Und natürlich sind da die Bücher und ihre Gedankenwelt, die in diesem Buch die heimliche Hauptrolle spielen. Humphrey gibt Tooly Lektüre auf: „Bist du zehn Jahre alt und hast noch nicht gelesen Oswald Spengler? Wie ist das möglich?“ Für Tooly, die in ihrem Leben nur Verrat und Vernachlässigung erfährt, werden Bücher ihre besten Freunde. Jeder Art von Bindung gegenüber ist sie misstrauisch: „Wer sich einer Gruppe anschloss, oder auch nur ein Paar bildete, der verlor an Integrität.“ Wenn nichts anderes einen hält, können Bücher eine Heimat sein – und Rachman liefert die bis jetzt überzeugendste Erklärung für die Sammelwut von Bücherjunkies wie mich: „Die Menschen behielten ihre Bücher (…) nicht, weil sie sie noch einmal lesen wollten, sondern weil die Bücher ihre Vergangenheit enthielten – die Struktur des eigenen Ichs an einem bestimmten Ort, zu einer bestimmten Zeit, ein Ausschnitt des eigenen Intellekts jeder Band, …“

Was ich auch sehr mochte, obwohl Rachman seine Figuren dafür ein bisschen zu sehr instrumentalisiert, waren seine Reflektionen zur jeweiligen Zeitgeschichte. Er lässt Venn über die Rolle Deutschlands in der europäischen Union reflektieren „Die Grundfrage lautet: Wie steht es um euer soziales Gewissen? Werdet ihr immer weiter für das bezahlen, was eure Großeltern vor 70 Jahren angerichtet haben?“, oder Humphrey über die Planwirtschaft Russlands „Musst du zwei Stunden anstehen und Kohl ist, was du kriegst. Nix gut Land.“ Er hat eine Meinung zum Internet „Anders als bei Büchern gibt es im Internet keine letzte Seite…“ und haut Aphorismen in Serie heraus „Menschen sahen die Welt nicht, wie sie war; sie sahen sie so, wie sie selbst waren.“ Letzteres gilt auch für Tooly: Schritt für Schritt kommt sie ihrer Vergangenheit auf die Spur, und was sie für die Eckpfeiler ihrer instabilen Existenz gehalten hat, bricht weg. Sie muss ihre Sicht korrigieren und neue Perspektiven tun sich auf.

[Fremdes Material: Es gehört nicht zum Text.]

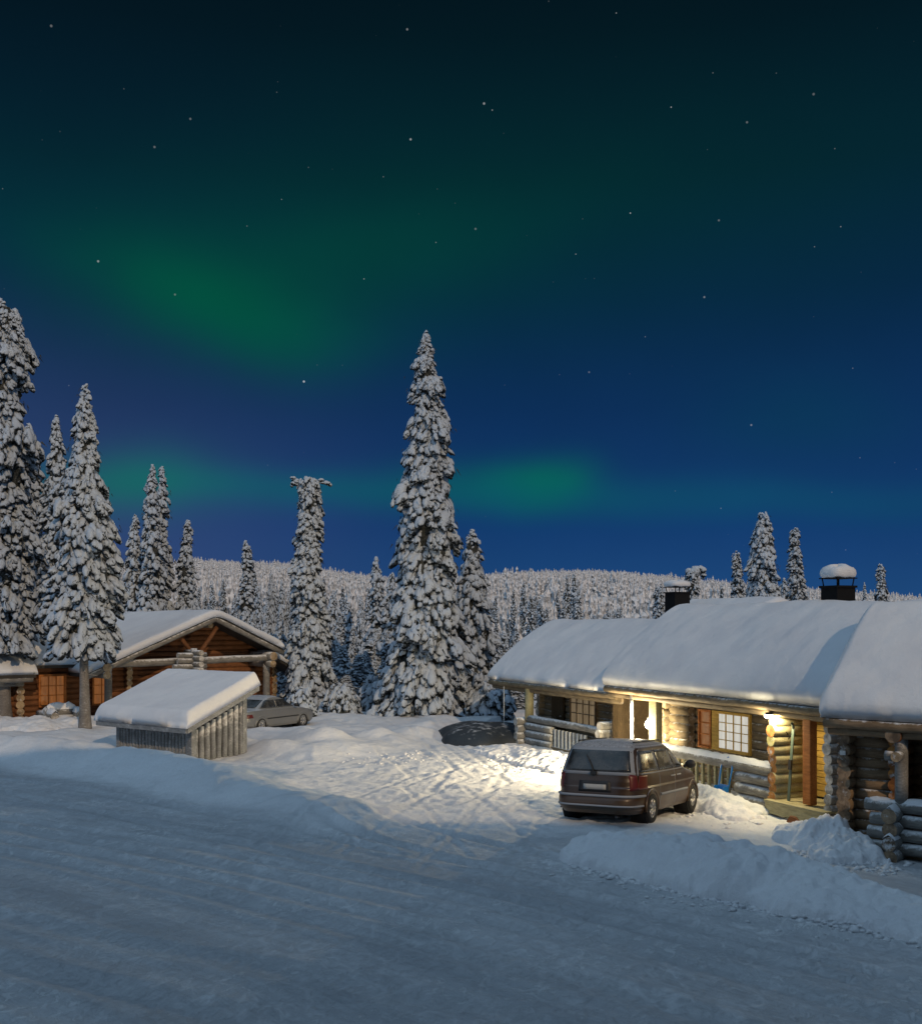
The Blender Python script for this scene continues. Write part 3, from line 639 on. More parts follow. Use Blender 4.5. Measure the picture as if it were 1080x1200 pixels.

Nicht (nur) vom „Aufstieg und Fall großer Mächte“ handelt dieser Roman. Sondern von dem, was die mehr (oder weniger) normalen Menschen umtreibt. Von Zeit und Vergänglichkeit. Von der Zufälligkeit von Identität. Der Sehnsucht nach Kontinuität. Von Treue, Verrat und der Brüchigkeit von Bindung. Der Undurchschaubarkeit von Menschen. Also vom Schrecklichen, Komischen, Traurigen und Wunderbaren einer menschlichen Existenz.

Trotz kleiner Schwächen herzenswarme fünf Sterne!